RETOURNER AU PÉYI
Longtemps, j’ai rêvé la Guyane. J’ai quitté ma petite commune de Régina à l’âge de 2 ans. Direction l’Alsace. Pendant 23 ans, la Guyane a continué d’exister à travers les albums et les VHS que mes parents filmaient lorsqu’on rentrait pour les vacances. En 2019, j’ai tout plaqué et j’ai décidé de rentrer. Un compact argentique à la main, j’ai documenté mes retrouvailles avec ce pays à présent aussi familier qu’étranger. Par où commencer ? Rentrer au péyi, c’est aussi se questionner sur son regard, sa place, son identité. De retour “chez moi” mais paradoxalement en perte de repères, j’ai commencé par ce que je connaissais.
J’ai retrouvé le fleuve, et je l’ai suivi.
De Régina à Maripasoula, de l’Approuague au Maroni, au fil de l’eau, j’ai retrouvé mon enfance, et les voies vers la mémoire et l’identité réconciliées. J’ai cheminé des souvenirs intimes vers le vécu collectif, vers ces manières singulières d’habiter l’Amazonie, cet art de ralentir la vie au fil des marées. J’ai retrouvé la pêche et l’enivrement des virées en pirogue, la sueur du travail à l’abattis puis la fraîcheur salvatrice de la baignade à la crique. Je me suis attardée sur ces scènes, ces gestes, ces rituels, que je pourrais décrire les yeux fermés.
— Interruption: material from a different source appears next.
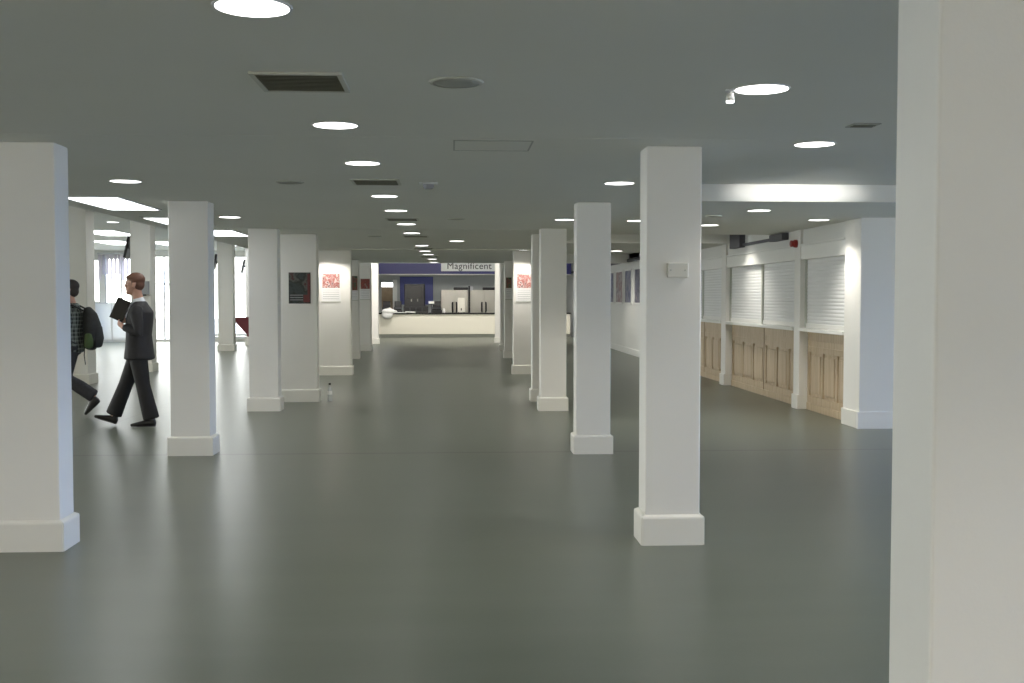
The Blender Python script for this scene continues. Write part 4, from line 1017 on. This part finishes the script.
# overcast sky: bluish towards +X, warm towards -Y, white elsewhere
def dirmask(sock, lo, hi):
    m = nt.nodes.new('ShaderNodeMapRange'); m.inputs['From Min'].default_value = lo; m.inputs['From Max'].default_value = hi
    nt.links.new(sock, m.inputs['Value']); return m.outputs[0]
prev = None
SKY_WHITE, SKY_BLUE, SKY_WARM = (8.2, 8.1, 7.8), (5.6, 8.0, 13.8), (2.6, 2.12, 1.45)
for c, f in ((SKY_BLUE, dirmask(sep.outputs['X'], 0.2, 0.6)), (SKY_WARM, dirmask(sep.outputs['Y'], -0.3, -0.7))):
    x = nt.nodes.new('ShaderNodeMixRGB'); x.inputs['Color1'].default_value = (*SKY_WHITE, 1); x.inputs['Color2'].default_value = (*c, 1)
    nt.links.new(f, x.inputs['Fac'])
    if prev: nt.links.new(prev, x.inputs['Color1'])
    prev = x.outputs['Color']
nt.links.new(prev, bg.inputs['Color']); bg.inputs['Strength'].default_value = 1.0
def portal(axis, at, p, q, z0, z1, sgn):
    l = bpy.data.lights.new('window_portal', 'AREA'); l.shape = 'RECTANGLE'; l.size = q-p; l.size_y = z1-z0
    l.cycles.is_portal = True
    o = bpy.data.objects.new('window_portal', l); COL.objects.link(o)
    if axis == 'Y':
        o.location = (at, (p+q)/2, (z0+z1)/2); dirv = Vector((sgn, 0, 0))
    else:
        o.location = ((p+q)/2, at, (z0+z1)/2); dirv = Vector((0, sgn, 0))
    o.rotation_euler = dirv.to_track_quat('-Z', 'Z').to_euler()
for x in RW: portal('Y', XR+0.16, *x, -1)
for x in LW: portal('Y', XL-0.16, *x, 1)
for x in BW: portal('X', YB-0.16, *x, 1)
for x in EW: portal('X', YE+0.16, *x, -1)

# ------------------------------------------------------------------ camera
cam = bpy.data.cameras.new('camera'); co = bpy.data.objects.new('camera', cam); COL.objects.link(co)
cam.sensor_width = 36.0; cam.lens = 36.0*1080/1024; cam.clip_start = 0.05; cam.clip_end = 300
co.location = (0, 0, 1.55)
co.rotation_euler = (PI/2 - math.atan(44/1080), 0, -math.radians(3.177))
scene.camera = co
vs = scene.view_settings
scene.display_settings.display_device = 'sRGB'
vs.view_transform = 'Standard'; vs.look = 'None'; vs.gamma = 1.0; vs.use_curve_mapping = False
vs.exposure = 0.1
scene.cycles.use_denoising = True
scene.cycles.max_bounces = 10; scene.cycles.diffuse_bounces = 6; scene.cycles.glossy_bounces = 4; scene.cycles.transparent_max_bounces = 12
scene.cycles.sample_clamp_indirect = 8.0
En grandissant, j’ai souvent été émue, mais aussi envieuse des archives photographiques noires américaines et leur célébration intime et douce de la black life. Elles m’ont inspirée à offrir à la Guyane autre chose que ces regards journalistiques et anthropologiques qui stigmatisent sa représentation. Un espace-archive de l’intérieur pour inscrire son langage, sa poésie d’un quotidien suspendu au bord de l’eau.